Maybe one day someone will make a movie about Chris Streveler’s journey from South Dakota to Winnipeg, to playing quarterback for the Jets, in a December game against the Jaguars, in the pouring rain, with playoff implications, on “Thursday Night Football.”
The fans chanted his name all game. The cheers got so loud at one point, Streveler had to motion to the crowd at MetLife Stadium to quiet down. He completed a 30-yard pass to C.J. Uzomah that would’ve been a touchdown if Streveler hadn’t underthrown it, but the crowd cheered anyway, as if the Jets had just won the Super Bowl. He led the Jets in rushing yards, too.
Even for an organization that could fill a Ripley’s Believe it or Not! museum with relics of all the strange things that have transpired here over the years, Thursday night felt especially weird. It was a night worth remembering, for all the wrong reasons. Streveler’s moment was funny, and fun, but mostly served as a distraction to a hard truth: A once-promising Jets season is over, and this is an organization that must reckon with the mistake it made drafting Zach Wilson in 2021.

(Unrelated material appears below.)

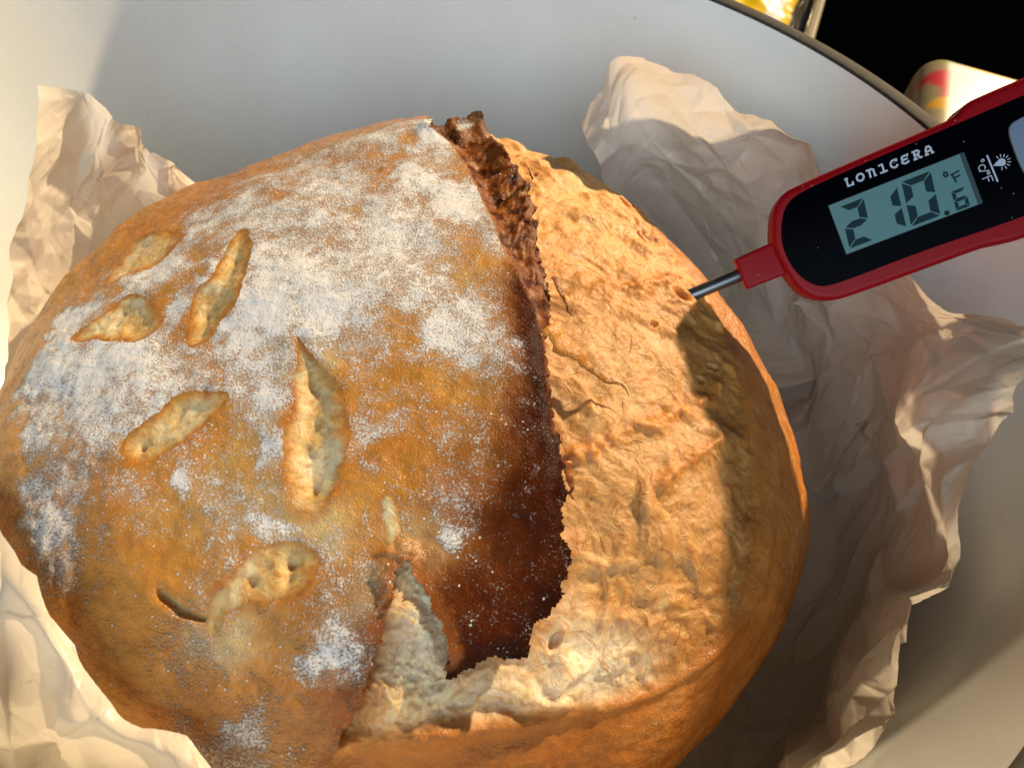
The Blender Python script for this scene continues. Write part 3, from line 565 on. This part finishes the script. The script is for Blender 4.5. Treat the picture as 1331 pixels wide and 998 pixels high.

Fans braved the pouring rain and harsh winds to sit at MetLife, a few nights before Christmas, to watch the Jets’ season go up in flames, their playoff hopes evaporating after a 19-3 loss. They started 5-2; now they’re 7-8 with two final games still to play at Seattle and Miami.
Wilson is the face of that collapse. The moment Robert Saleh benched him for a practice squad player on Thursday night, the coach gave up on any hope that Wilson might become the quarterback the Jets need. Even if he won’t admit that’s what just happened.